Незаурядный лирический дар.
Лирический! Только ли?
Через год на сцене Михайловского театра, где вошло в обычай показывать балетные вечера учеников, Павлова танцевала уже в собственном выпускном спектакле. И Гердт решил всех удивить.
Сначала он провел несколько опытов в школьном театре. Репетиции там всегда праздничные. Вызывали туда в любое время, когда Павел Андреевич бывал свободен от своих обязанностей балетного премьера.
Сидя в классе, девицы следили за уроком рассеянно. Спрашивать последний год избегали. Знали: у всех не то на уме. И верно, слушали вполуха, поглядывали на дверь. Наконец она отворялась:
— Прошу извинить, — объявляла классная дама. — Павел Андреевич уже прошел в театр.
В ее сопровождении чинно шествуют мимо инспектрисы. А та будто закована до подбородка в глухое черное платье, неприступна, как памятник, на своем всегдашнем посту — у столика посреди широкого коридора, куда выходят двери всех классов. Даже встретив ее второй, третий раз на день, лучше поспешно присесть, лепеча:
— Bonjour, Варвара Ивановна!
А завернув за угол — бегом, минуя лазарет, и, по трем ступенькам, в кулисы небольшой, но глубокой сцены. Занавес раздвинут, и через оркестр видны ряды кресел. Здесь бывает отборная публика.
Случались вовсе закрытые спектакли. Тут-то и пробовал Гердт выпускать Павлову в самых неожиданных партиях.

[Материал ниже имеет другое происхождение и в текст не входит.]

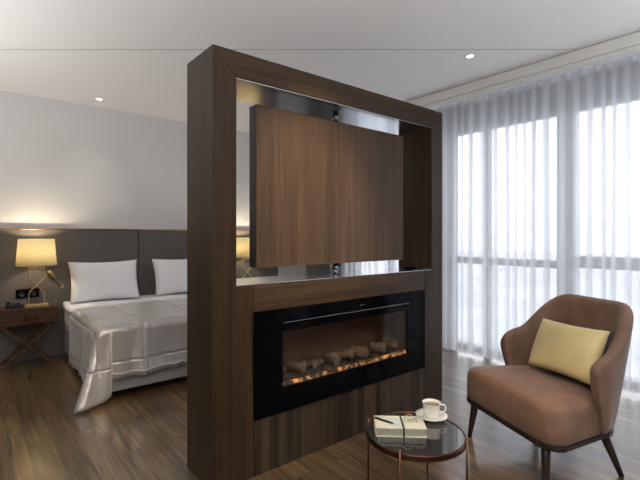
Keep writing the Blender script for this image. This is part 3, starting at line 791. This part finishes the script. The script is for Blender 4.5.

Постепенно он убеждался: любой задаче она не ответит фальшью. Ее тело способно стать невесомым, утонченные линии — прозрачно светлыми, мягкими. Стоит ей посоветовать — движение заострится, засверкает. И вдруг ломкий, угловатый прыжок растает в плавном русском ходе, уступит упругой гибкости, дразнящей силе в испанской пляске, обернется новыми гранями в горделивой мазурке.